The Paris prosecutor's office told the BBC in a statement on Monday - without naming Musk - it had "taken note of the absence of the people summoned".

They added "the presence or absence (of the people summoned) is not an obstacle to continuing the investigation".
When asked for comment earlier on Monday, X pointed the BBC to a post by Musk, written in February, in which he labelled the probe a "political attack".
It comes after the Wall Street Journal reported on Saturday that the US Justice Department told French authorities in a letter it would not assist in their investigation of X.
The Department also accused French authorities of misusing the US justice system, the Journal reported.
Musk, however, responded to a post about the report on X, writing "indeed, this needs to stop".
His failure to attend the interview in Paris on Monday - a date set by prosecutors in February - does not mark the first time he has seeminglysnubbed authorities.
The tech billionaire did not show up to a court-ordered appearance in Los Angeles in September 2024, as part of an investigation by the US Securities and Exchange Commission (SEC) into his Twitter takeover.
The BBC has approached the US Justice Department for comment.
Increased scrutiny
French prosecutors first began investigating X in January 2025 after receiving reports highlighting concerns about its recommended content - in particular, allegations its algorithm had been used to interfere in French politics.

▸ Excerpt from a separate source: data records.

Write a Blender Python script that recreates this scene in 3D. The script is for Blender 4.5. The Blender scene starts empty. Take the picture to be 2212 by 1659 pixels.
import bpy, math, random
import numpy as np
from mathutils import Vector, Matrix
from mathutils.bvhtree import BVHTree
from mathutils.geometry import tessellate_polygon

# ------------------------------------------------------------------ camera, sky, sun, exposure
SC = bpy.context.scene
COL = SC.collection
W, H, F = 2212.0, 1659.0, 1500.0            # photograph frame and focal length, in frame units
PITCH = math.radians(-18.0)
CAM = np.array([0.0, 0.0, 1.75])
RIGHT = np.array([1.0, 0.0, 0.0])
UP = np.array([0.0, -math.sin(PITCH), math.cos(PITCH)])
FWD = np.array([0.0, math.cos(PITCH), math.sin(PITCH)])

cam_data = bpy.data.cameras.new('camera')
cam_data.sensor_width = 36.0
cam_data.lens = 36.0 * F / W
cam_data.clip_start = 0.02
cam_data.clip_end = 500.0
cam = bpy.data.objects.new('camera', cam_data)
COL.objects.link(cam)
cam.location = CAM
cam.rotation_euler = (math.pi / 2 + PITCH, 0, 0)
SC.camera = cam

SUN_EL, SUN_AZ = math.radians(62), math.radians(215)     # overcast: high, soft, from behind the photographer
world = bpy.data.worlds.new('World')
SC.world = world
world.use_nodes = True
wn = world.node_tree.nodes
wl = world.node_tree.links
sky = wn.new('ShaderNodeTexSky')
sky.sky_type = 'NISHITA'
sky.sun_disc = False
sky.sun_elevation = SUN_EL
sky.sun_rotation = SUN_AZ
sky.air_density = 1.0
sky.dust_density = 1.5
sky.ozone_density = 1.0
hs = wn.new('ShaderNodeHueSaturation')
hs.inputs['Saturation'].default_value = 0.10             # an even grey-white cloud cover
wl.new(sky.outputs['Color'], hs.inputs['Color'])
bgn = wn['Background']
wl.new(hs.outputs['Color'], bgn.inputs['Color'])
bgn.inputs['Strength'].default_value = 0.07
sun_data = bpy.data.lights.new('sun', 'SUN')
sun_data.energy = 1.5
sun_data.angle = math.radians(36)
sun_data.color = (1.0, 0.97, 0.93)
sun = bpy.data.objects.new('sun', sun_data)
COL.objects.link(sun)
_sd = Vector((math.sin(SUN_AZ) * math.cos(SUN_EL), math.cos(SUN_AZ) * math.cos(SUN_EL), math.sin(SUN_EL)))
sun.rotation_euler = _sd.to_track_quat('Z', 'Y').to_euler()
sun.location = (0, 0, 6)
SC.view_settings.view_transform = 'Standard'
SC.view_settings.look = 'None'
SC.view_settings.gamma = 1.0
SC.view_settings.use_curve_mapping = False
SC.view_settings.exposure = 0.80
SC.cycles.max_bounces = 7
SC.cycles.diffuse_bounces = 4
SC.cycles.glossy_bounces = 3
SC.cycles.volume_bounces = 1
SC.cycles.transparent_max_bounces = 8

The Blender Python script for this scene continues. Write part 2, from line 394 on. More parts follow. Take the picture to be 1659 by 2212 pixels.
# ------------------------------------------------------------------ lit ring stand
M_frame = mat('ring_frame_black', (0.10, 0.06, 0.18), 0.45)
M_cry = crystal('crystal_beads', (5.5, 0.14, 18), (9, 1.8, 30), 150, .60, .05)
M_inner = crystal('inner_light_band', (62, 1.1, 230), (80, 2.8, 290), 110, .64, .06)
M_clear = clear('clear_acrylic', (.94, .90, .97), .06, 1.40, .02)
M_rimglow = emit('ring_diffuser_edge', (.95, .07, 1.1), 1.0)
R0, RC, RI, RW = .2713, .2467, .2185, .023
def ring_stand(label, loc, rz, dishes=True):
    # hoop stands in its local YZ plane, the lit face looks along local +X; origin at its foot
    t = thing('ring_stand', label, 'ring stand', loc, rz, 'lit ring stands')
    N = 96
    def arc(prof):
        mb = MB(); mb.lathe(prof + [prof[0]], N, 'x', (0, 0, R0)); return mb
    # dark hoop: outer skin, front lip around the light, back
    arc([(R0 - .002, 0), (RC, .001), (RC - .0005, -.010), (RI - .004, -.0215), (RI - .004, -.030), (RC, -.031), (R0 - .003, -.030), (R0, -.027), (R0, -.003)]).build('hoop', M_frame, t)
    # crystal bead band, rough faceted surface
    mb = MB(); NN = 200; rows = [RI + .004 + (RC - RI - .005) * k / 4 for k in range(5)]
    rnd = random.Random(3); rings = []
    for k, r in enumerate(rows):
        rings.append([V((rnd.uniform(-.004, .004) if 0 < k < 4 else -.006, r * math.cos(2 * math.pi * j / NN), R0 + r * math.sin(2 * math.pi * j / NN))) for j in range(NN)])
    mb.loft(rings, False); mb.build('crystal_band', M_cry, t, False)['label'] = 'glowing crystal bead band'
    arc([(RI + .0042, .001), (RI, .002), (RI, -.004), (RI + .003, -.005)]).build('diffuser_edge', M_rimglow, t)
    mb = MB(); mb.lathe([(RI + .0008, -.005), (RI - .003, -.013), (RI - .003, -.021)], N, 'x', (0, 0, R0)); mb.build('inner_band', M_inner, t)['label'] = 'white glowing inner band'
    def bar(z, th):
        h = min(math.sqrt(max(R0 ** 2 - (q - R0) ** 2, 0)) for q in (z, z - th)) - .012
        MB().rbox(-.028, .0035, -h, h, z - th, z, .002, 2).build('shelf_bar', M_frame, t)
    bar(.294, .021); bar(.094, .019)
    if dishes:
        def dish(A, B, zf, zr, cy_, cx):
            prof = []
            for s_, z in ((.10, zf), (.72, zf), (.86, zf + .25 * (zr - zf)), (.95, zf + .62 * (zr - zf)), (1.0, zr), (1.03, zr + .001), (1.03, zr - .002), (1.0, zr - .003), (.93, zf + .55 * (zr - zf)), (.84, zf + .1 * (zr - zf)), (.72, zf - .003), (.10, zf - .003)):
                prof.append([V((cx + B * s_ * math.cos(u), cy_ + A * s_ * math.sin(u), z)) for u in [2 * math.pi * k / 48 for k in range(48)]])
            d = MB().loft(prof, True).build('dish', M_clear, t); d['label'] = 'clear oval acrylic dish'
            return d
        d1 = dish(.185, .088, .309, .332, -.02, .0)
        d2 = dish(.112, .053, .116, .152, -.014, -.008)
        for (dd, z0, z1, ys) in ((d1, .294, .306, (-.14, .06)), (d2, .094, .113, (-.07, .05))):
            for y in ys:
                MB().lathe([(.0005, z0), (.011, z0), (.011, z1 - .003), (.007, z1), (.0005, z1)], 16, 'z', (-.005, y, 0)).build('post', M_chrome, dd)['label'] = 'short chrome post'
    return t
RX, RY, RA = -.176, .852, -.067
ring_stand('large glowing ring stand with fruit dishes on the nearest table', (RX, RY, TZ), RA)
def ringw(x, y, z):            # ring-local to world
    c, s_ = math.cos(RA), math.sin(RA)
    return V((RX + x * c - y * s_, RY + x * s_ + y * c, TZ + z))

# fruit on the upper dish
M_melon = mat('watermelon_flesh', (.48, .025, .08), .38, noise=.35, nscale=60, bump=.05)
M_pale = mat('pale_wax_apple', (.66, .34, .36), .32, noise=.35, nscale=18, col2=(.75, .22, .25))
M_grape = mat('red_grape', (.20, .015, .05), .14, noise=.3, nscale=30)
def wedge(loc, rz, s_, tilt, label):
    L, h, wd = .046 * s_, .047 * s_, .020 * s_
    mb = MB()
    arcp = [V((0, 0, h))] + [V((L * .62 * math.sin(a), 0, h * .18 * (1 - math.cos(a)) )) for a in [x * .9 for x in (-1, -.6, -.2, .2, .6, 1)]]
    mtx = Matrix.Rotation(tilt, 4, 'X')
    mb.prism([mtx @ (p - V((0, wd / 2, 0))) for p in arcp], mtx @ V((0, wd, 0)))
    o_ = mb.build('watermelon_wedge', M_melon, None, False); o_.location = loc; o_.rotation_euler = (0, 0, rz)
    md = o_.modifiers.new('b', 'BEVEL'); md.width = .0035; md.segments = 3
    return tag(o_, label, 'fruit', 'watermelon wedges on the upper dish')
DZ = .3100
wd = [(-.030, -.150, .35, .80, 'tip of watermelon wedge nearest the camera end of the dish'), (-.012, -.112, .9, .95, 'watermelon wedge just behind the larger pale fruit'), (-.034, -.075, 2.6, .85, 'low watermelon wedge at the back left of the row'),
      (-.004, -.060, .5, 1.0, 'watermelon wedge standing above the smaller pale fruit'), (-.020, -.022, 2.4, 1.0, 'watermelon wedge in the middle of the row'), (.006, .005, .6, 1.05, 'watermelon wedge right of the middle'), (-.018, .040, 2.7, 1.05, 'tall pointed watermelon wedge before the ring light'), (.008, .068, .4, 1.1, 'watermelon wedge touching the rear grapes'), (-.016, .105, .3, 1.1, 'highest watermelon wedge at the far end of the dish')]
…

The probe was subsequently widened over concerns about content generated by Grok, including dissemination of Holocaust denial and its ability to edit images of women, and reportedly some children, shared on X to create non-consensual sexual deepfakes.
It prompted a slew of regulatory and legal action against X and its parent company xAI in the UK, EU and around the world.
Prosecutors in Paris said in February they were investigating X over a range of suspected offences.
These included complicity in possession or organised distribution of child sexual abuse material, infringement of people's image rights with sexual deepfakes and suspected fraudulent data extraction by an organised group.
X has previously denied any wrongdoing and described the allegations as "baseless".
In a statement at the time the company said: "Today's staged raid reinforces our conviction that this investigation distorts French law, circumvents due process, and endangers free speech.
"X it is committed to defending its fundamental rights and the rights of its users."
Linda Yaccarino, X's former chief executive, was also summoned to a voluntary interview in Paris alongside Musk in April - having been in her role during the period prosecutors said suspected offences occurred.
She echoed Musk's criticism of the raid and initial summons, previously accusing French prosecutors of carrying out "a political vendetta against Americans" in a post on X.